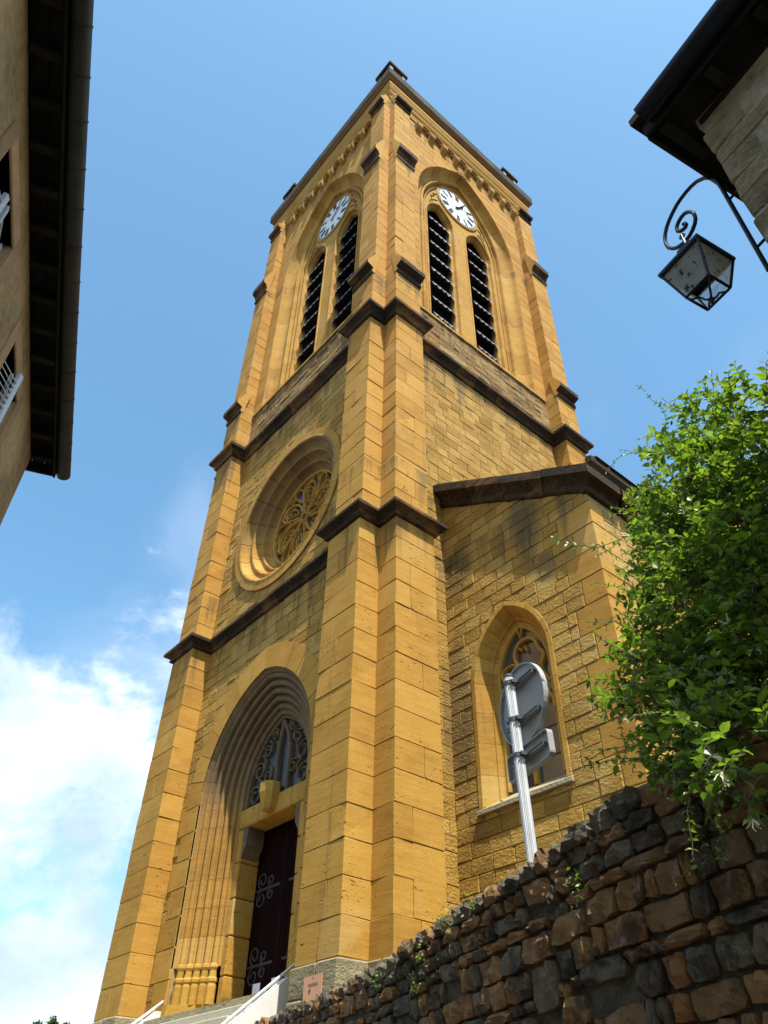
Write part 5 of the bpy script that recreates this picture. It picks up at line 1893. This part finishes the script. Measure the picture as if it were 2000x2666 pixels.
# roof
R4 = [(1, 1), (-1, 1), (-1, -1), (1, -1)]
v = [LL(x * ht * 1.08, y * ht * 1.08, zt_) for x, y in R4] + [LL(x * ht * 1.08, y * ht * 1.08, zt_ + 0.022) for x, y in R4] + [LL(x * 0.05, y * 0.05, zt_ + 0.16) for x, y in R4] + [LL(x * 0.05, y * 0.05, zt_ + 0.22) for x, y in R4] + [LL(0, 0, zt_ + 0.29)]
F = []
for k in range(3): F += [(k * 4 + i, k * 4 + (i + 1) % 4, (k + 1) * 4 + (i + 1) % 4, (k + 1) * 4 + i) for i in range(4)]
F += [(12 + i, 12 + (i + 1) % 4, 16) for i in range(4)] + [(3, 2, 1, 0)]
mb.add(v, F)
mb.build('lantern_cap', 'wrought_iron', lt)
mb = MB()
for x, y in R4:
    tube(mb, [LL(x * ht, y * ht, zt_), LL(x * hb_, y * hb_, zb_)], 0.009, 6)
for i in range(4):
    a, b = R4[i], R4[(i + 1) % 4]
    tube(mb, [LL(a[0] * hb_, a[1] * hb_, zb_), LL(b[0] * hb_, b[1] * hb_, zb_)], 0.009, 6)
    tube(mb, [LL(a[0] * ht, a[1] * ht, zt_ - 0.004), LL(b[0] * ht, b[1] * ht, zt_ - 0.004)], 0.012, 6)
    # wavy straps gathering under the body
    tube(mb, [LL(a[0] * hb_, a[1] * hb_, zb_), LL(a[0] * hb_ * 0.8, a[1] * hb_ * 0.8, zb_ - 0.03), LL(a[0] * hb_ * 0.45, a[1] * hb_ * 0.45, zb_ - 0.025), LL(a[0] * hb_ * 0.25, a[1] * hb_ * 0.25, zb_ - 0.06), LL(0, 0, zb_ - 0.07)], 0.007, 6)
lathe(mb, lc.x, lc.y, [(0.005, zb_ - 0.12), (0.012, zb_ - 0.11), (0.006, zb_ - 0.10), (0.022, zb_ - 0.075), (0.010, zb_ - 0.055)], 8)
mb.build('lantern_frame', 'wrought_iron', lt)
for i in range(4):
    a, b = R4[i], R4[(i + 1) % 4]
    mb = MB()
    k = 0.975
    mb.add([LL(a[0] * ht * k, a[1] * ht * k, zt_ - 0.004), LL(b[0] * ht * k, b[1] * ht * k, zt_ - 0.004), LL(b[0] * hb_ * k, b[1] * hb_ * k, zb_), LL(a[0] * hb_ * k, a[1] * hb_ * k, zb_)], [(0, 1, 2, 3)])
    mb.build('pane', 'lantern_glass', lt)

# ================================================================== HONEYSUCKLE
CL = [(7.38,-2.51,4.31,0.38),(7.13,-2.69,3.98,0.38),(6.85,-2.81,3.70,0.33),(7.23,-2.77,3.42,0.45),(6.95,-2.87,3.22,0.42),(6.74,-2.89,3.26,0.26),(7.16,-3.01,2.68,0.45),(6.90,-3.11,2.54,0.40),(6.72,-3.12,2.62,0.28),(6.56,-3.26,2.26,0.20),(6.69,-3.32,2.07,0.33),(6.91,-3.33,1.97,0.38),(7.10,-3.25,2.08,0.40),(6.74,-2.64,4.32,0.15),(7.06,-2.52,4.59,0.20),(7.33,-4.15,1.30,0.18),(7.17,-4.07,1.42,0.13),(7.02,-3.93,1.52,0.09),(6.82,-3.82,1.50,0.07),(7.51,-2.49,3.75,0.45),(7.37,-2.83,2.70,0.45),(7.23,-3.09,1.93,0.45),(6.77,-2.06,3.94,0.50),(6.50,-2.43,2.75,0.50)]
hs = empty('honeysuckle_bush', (6.9, -3.2, 1.2), 'dense green honeysuckle hanging over the rubble wall with cream flowers', 'bush')
def leaf_pts(base, d, nrm, L, wd):
    side = d.cross(nrm).normalized() * wd
    fold = nrm * 0.25 * wd
    tip = base + d * L - nrm * L * 0.12
    return [base, base + d * L * 0.30 + side * 0.9 + fold, base + d * L * 0.62 + side * 0.75 + fold, tip, base + d * L * 0.62 - side * 0.75 + fold, base + d * L * 0.30 - side * 0.9 + fold, base + d * L * 0.45]
LF = [(0, 1, 6), (1, 2, 6), (2, 3, 6), (3, 4, 6), (4, 5, 6), (5, 0, 6)]
leaves = []
twigs = MB()
flow = MB()
def rvec():
    while True:
        v_ = Vector((R.uniform(-1, 1), R.uniform(-1, 1), R.uniform(-1, 1)))
        if 0.05 < v_.length < 1: return v_.normalized()
def sprig(p0, d, n_, step, L0, keep=True):
    p = Vector(p0)
    pts = [p.copy()]
    d = d.normalized()
    for k in range(n_):
        d = (d + rvec() * 0.28 + Vector((0, 0, -0.05))).normalized()
        p = p + d * step
        pts.append(p.copy())
        nr = (Vector((0, 0, 1)) + rvec() * 0.7).normalized()
        sd = d.cross(nr)
        if sd.length < 0.1: continue
        sd.normalize()
        L = L0 * R.uniform(0.7, 1.2) * (1 - 0.4 * k / n_)
        for s_ in (1, -1):
            dd = (sd * s_ + d * 0.5 + rvec() * 0.3).normalized()
            n2 = (nr + rvec() * 0.45).normalized()
            n2 = (n2 - dd * n2.dot(dd)).normalized()
            leaves.append((leaf_pts(p, dd, n2, L, L * R.uniform(0.24, 0.34)), R.uniform(-1, 1)))
    tube(twigs, pts, 0.0025, 3, cap=False)
    return p, d
CL = [(x, y, z - (0.13 if z > 3.9 else 0), r) for x, y, z, r in CL]
for (x, y, z, r) in CL:
    c0 = Vector((x, y, z))
    cnt = int(540 * r ** 2) + 8
    for _ in range(cnt):
        dr = rvec()
        rad_ = r * (R.uniform(0.35, 1.0) ** 0.6) * R.uniform(0.85, 1.12)
        p0 = c0 + Vector((dr.x * rad_, dr.y * rad_ * 0.9, dr.z * rad_))
        dd = (dr + rvec() * 0.8 + Vector((0, 0, 0.25))).normalized()
        e_, d_ = sprig(p0, dd, R.randint(3, 6), 0.042, 0.078)
        if R.random() < 0.035:
            for q in range(6):
                fd = (d_ + rvec() * 0.8).normalized()
                tube(flow, [e_, e_ + fd * 0.03, e_ + fd * 0.045 + rvec() * 0.012], 0.0022, 3, cap=False)
for (x, y, z, r) in CL:      # stray shoots that break the outline
    for _ in range(5):
        dr = rvec()
        dr = (dr + Vector((-0.6, 0.1, 0.5))).normalized()
        sprig(Vector((x, y, z)) + dr * r * 0.9, dr, R.randint(6, 13), 0.036, 0.038)
SHO = [[(6.529, -2.729, 3.526), (6.356, -2.816, 3.639), (6.156, -2.929, 3.592), (5.998, -3.027, 3.653), (5.87, -3.114, 3.778)],
       [(6.859, -2.586, 4.143), (6.719, -2.643, 4.294), (6.588, -2.701, 4.376), (6.436, -2.775, 4.509)],
       [(6.403, -3.0, 2.007), (6.287, -3.071, 2.001), (6.036, -3.068, 2.009)],
       [(7.165, -2.479, 4.748), (7.211, -2.464, 5.05)], [(7.376, -2.418, 4.696), (7.219, -2.462, 4.852)], [(7.172, -2.476, 4.345), (7.013, -2.529, 4.705), (6.845, -2.591, 4.575)]]
for k, path in enumerate(SHO):
    P = [Vector(p) for p in path]
    sm = []
    for a, b in zip(P[:-1], P[1:]):
        for t_ in range(6): sm.append(a.lerp(b, t_ / 6) + rvec() * 0.004)
    sm.append(P[-1])
    tube(twigs, sm, 0.0045, 4, r1=0.0018)
    if k == 1:
        for q in (-1, -2, -9):
            leaves.append((leaf_pts(sm[q], Vector((-0.3, 0, -1)).normalized(), Vector((1, 0.3, 0)), 0.025, 0.008), -1))
        continue
    for i, p in enumerate(sm[3:]):
        if i % 2: continue
        dr = (P[-1] - P[0]).normalized()
        for s_ in (1, -1):
            sd = dr.cross(Vector((0, 0, 1))).normalized()
            dd = (Vector((0, 0, 1)) * s_ + sd * R.uniform(-0.6, 0.6) + dr * 0.6).normalized()
            n2 = (sd + rvec() * 0.4).normalized()
            n2 = (n2 - dd * n2.dot(dd)).normalized()
            leaves.append((leaf_pts(p, dd, n2, R.uniform(0.03, 0.055), 0.013), R.uniform(0, 1)))
# sort: leaves in front and large in the picture become objects
def lsize(l):
    q = [px(p) for p in l[0]]
    if any(a is None for a in q): return 0
    a = 0
    o_ = [q[i] for i in (0, 1, 2, 3, 4, 5)]
    for i in range(6): a += o_[i][0] * o_[(i + 1) % 6][1] - o_[(i + 1) % 6][0] * o_[i][1]
    u = q[3]
    if not (0 < u[0] < 2000 and 0 < u[1] < 2666): return 0
    return abs(a)
leaves.sort(key=lambda l: -lsize(l))
for pts, tn in leaves[:300]:
    mb = MB()
    mb.add(pts, LF, tn)
    mb.build('leaf', 'honeysuckle_leaf', hs, origin=pts[0])
mb = MB()
for pts, tn in leaves[300:]: mb.add(pts, LF, tn)
mb.build('foliage', 'honeysuckle_leaf', hs, kind='stuff')
twigs.build('twigs', 'bark', hs, kind='stuff')
flow.build('flowers', 'flower_cream', hs, kind='stuff')
mb = MB()
for _ in range(14):
    x, y, z, r = R.choice(CL[3:14])
    pts = [Vector((6.95 + R.uniform(-0.2, 0.3), -3.2 + R.uniform(-0.1, 0.2), 1.2))]
    tgt = Vector((x, y, z)) + rvec() * r * 0.6
    for k in range(1, 7):
        pts.append(pts[0].lerp(tgt, k / 6) + rvec() * 0.05)
    tube(mb, pts, 0.016, 6, r1=0.006)
mb.build('stem', 'bark', hs)
FLW = [(1550, 1490), (1925, 1940), (1860, 1495)]
for (p0, wd) in (((6.62, -3.10, 3.10), 0.05), ((6.80, -3.92, 1.75), 0.06), ((6.98, -3.2, 3.3), 0.04), ((6.50, -3.2, 2.9), 0.045)):
    mb = MB()
    for q in range(9):
        fd = (Vector((-0.5, -0.6, -0.2)) + rvec() * 0.9).normalized()
        b_ = Vector(p0)
        mid = b_ + fd * wd * 0.6
        sd = fd.cross(Vector((0, 0, 1))).normalized() * 0.006
        tip = b_ + fd * wd + Vector((0, 0, -0.015)) + rvec() * 0.01
        mb.add([b_, mid + sd, tip, mid - sd], [(0, 1, 2, 3)], R.uniform(-1, 1))
    mb.build('blossom', 'flower_yellow' if wd > 0.042 else 'flower_cream', hs)

# ================================================================== FAR TREE
dirn = Vector((-0.929, 0.345, 0))
tb = Vector((CAM.x, CAM.y, -1.6)) + dirn.normalized() * 42
tr = empty('distant_tree', (tb.x, tb.y, -1.6), 'small distant treetop showing at the bottom left behind the church steps', 'tree')
mb = MB()
tube(mb, [(tb.x, tb.y, -1.6), (tb.x + 0.1, tb.y, 1.5), (tb.x, tb.y + 0.1, 4.4)], 0.22, 8, r1=0.05)
for k in range(9):
    a = R.uniform(0, 2 * pi)
    z = R.uniform(1.0, 3.6)
    tube(mb, [(tb.x, tb.y, z), (tb.x + cos(a) * 0.9, tb.y + sin(a) * 0.9, z + 0.9)], 0.06, 5, r1=0.02)
mb.build('trunk', 'bark', tr)
mb = MB()
for k in range(16):
    c0 = Vector((tb.x + R.gauss(0, 0.75), tb.y + R.gauss(0, 0.75), R.uniform(2.0, 4.9)))
    if k < 3: c0 = Vector((tb.x + (k - 1) * 0.35, tb.y + (k - 1) * 0.5, 5.35 - 0.2 * abs(k - 1)))
    for _ in range(170):
        q = c0 + rvec() * R.uniform(0.05, 0.45 if k >= 3 else 0.28)
        a_, b_ = rvec() * 0.09, rvec() * 0.05
        mb.add([q - a_, q + b_, q + a_, q - b_], [(0, 1, 2, 3)], R.uniform(-1, 1))
mb.build('crown', 'tree_leaf', tr)
print('blocks', len(blocks), 'stones', len(stones), 'leaves', len(leaves))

#### What you are asked to do:
Set the lines above down again, word for word, from the first through the one containing "mb.build('pane', 'lantern_glass', lt)"; pictures excluded.

#### Exercise answer:
Write part 5 of the bpy script that recreates this picture. It picks up at line 1893. This part finishes the script. Measure the picture as if it were 2000x2666 pixels.
# roof
R4 = [(1, 1), (-1, 1), (-1, -1), (1, -1)]
v = [LL(x * ht * 1.08, y * ht * 1.08, zt_) for x, y in R4] + [LL(x * ht * 1.08, y * ht * 1.08, zt_ + 0.022) for x, y in R4] + [LL(x * 0.05, y * 0.05, zt_ + 0.16) for x, y in R4] + [LL(x * 0.05, y * 0.05, zt_ + 0.22) for x, y in R4] + [LL(0, 0, zt_ + 0.29)]
F = []
for k in range(3): F += [(k * 4 + i, k * 4 + (i + 1) % 4, (k + 1) * 4 + (i + 1) % 4, (k + 1) * 4 + i) for i in range(4)]
F += [(12 + i, 12 + (i + 1) % 4, 16) for i in range(4)] + [(3, 2, 1, 0)]
mb.add(v, F)
mb.build('lantern_cap', 'wrought_iron', lt)
mb = MB()
for x, y in R4:
    tube(mb, [LL(x * ht, y * ht, zt_), LL(x * hb_, y * hb_, zb_)], 0.009, 6)
for i in range(4):
    a, b = R4[i], R4[(i + 1) % 4]
    tube(mb, [LL(a[0] * hb_, a[1] * hb_, zb_), LL(b[0] * hb_, b[1] * hb_, zb_)], 0.009, 6)
    tube(mb, [LL(a[0] * ht, a[1] * ht, zt_ - 0.004), LL(b[0] * ht, b[1] * ht, zt_ - 0.004)], 0.012, 6)
    # wavy straps gathering under the body
    tube(mb, [LL(a[0] * hb_, a[1] * hb_, zb_), LL(a[0] * hb_ * 0.8, a[1] * hb_ * 0.8, zb_ - 0.03), LL(a[0] * hb_ * 0.45, a[1] * hb_ * 0.45, zb_ - 0.025), LL(a[0] * hb_ * 0.25, a[1] * hb_ * 0.25, zb_ - 0.06), LL(0, 0, zb_ - 0.07)], 0.007, 6)
lathe(mb, lc.x, lc.y, [(0.005, zb_ - 0.12), (0.012, zb_ - 0.11), (0.006, zb_ - 0.10), (0.022, zb_ - 0.075), (0.010, zb_ - 0.055)], 8)
mb.build('lantern_frame', 'wrought_iron', lt)
for i in range(4):
    a, b = R4[i], R4[(i + 1) % 4]
    mb = MB()
    k = 0.975
    mb.add([LL(a[0] * ht * k, a[1] * ht * k, zt_ - 0.004), LL(b[0] * ht * k, b[1] * ht * k, zt_ - 0.004), LL(b[0] * hb_ * k, b[1] * hb_ * k, zb_), LL(a[0] * hb_ * k, a[1] * hb_ * k, zb_)], [(0, 1, 2, 3)])
    mb.build('pane', 'lantern_glass', lt)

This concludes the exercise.